More significantly, the interviewing process itself is different. As a male, interviews are more casual, comfortable, easygoing and to-the-point. Work hours are discussed, hobbies brought up and salary is not taboo. As a female, it was more formal and polite, and I don’t ever recall an interviewer asking me what I was currently making or telling me what my new salary would be. I would never be given tours of the facilities or introduced to other co-workers. Is was as if the decision had been made as soon as I sat down whether they were going to offer me the job.

 

Once I secured a job, as a female I received copious amounts of training. Tasks were overly explained and dumbed down. Certain things were not explained because I “didn’t have to worry about that.” Any ideas that I had would be quickly shot down, or others would take credit for them. As a male on the job, I would get two to three days training before being told “you got this.” I can ask a thousand questions about any department in the organization and get anyone to tell me all about it. I’m given tours of buildings that I don’t even care about, and asked to “hop in the truck and drop off some stuff.” My ideas are taken seriously and often put into place. I can even give an opinion about something I know absolutely nothing about and get an assuring nod, or a “great idea!” It’s B.S. about B.S. for B.S.’s sake.

 

Having said all this, let me tell you why I decided to write this “ProFspective.” I was eating with a female friend one afternoon who said she found out that a male colleague in our department was paid more than females with the same title. She was looking at me, and it suddenly hit me: I might be one of those guys getting paid more than my female counterparts. I had never thought that I would earn more simply because I am called “sir” instead of “ma’am,” and I was both embarrassed and ashamed at the same time. When I was hired for my current position, I never negotiated my salary, but I do recall that it was slightly higher than I expected. I also got a 6% raise six months after I was hired. I never asked for it – they just gave me the raise. When I told my friend this, her face fell. She replied that she and her colleagues had not received raises in three years. I could say nothing but “I’m sorry.”

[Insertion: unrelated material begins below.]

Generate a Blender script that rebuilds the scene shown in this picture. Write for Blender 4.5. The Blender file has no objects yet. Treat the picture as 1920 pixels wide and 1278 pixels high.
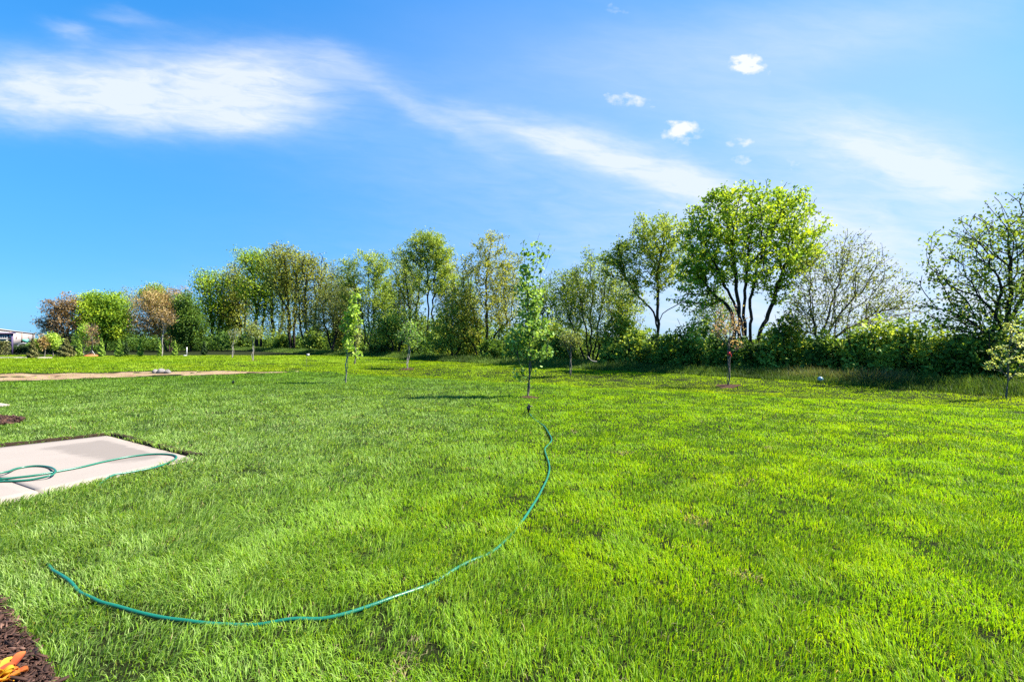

Unfortunately for both genders, discrimination is alive and well and during the next four to eight years, it doesn’t look like we have leaders that will make things any better. Whether someone goes by “Sam” or “Sue” is irrelevant. Maybe they used to be Sue and now they are Sam – who cares?

 

So where do I go from here? Do I fight for the rights of women or stay quiet, happy that I can live comfortably and provide for my family? If I stay quiet I am complicit, and am taking advantage of “male privilege.” If I speak up I’m just another man giving my opinion on female issues I couldn’t possibly understand. Ironic, really.

 

I have taken steps to be a voice for a community I was once a part of. I have become an LGBTQ Ally, I attend PFLAG meetings, I sit on the Staff Initiatives Committee , I have been a guest speaker for numerous events, and I am a Commissioner for the Human Rights Commission. Each organization views my gender perspective differently. If I can get my audience past the initial shock and curiosity of my transgender status and to listen to the real issues, then I can make a difference. It’s a long game, but in the short run we can all make a difference by seeing beyond gender and understanding at the core we are all the same.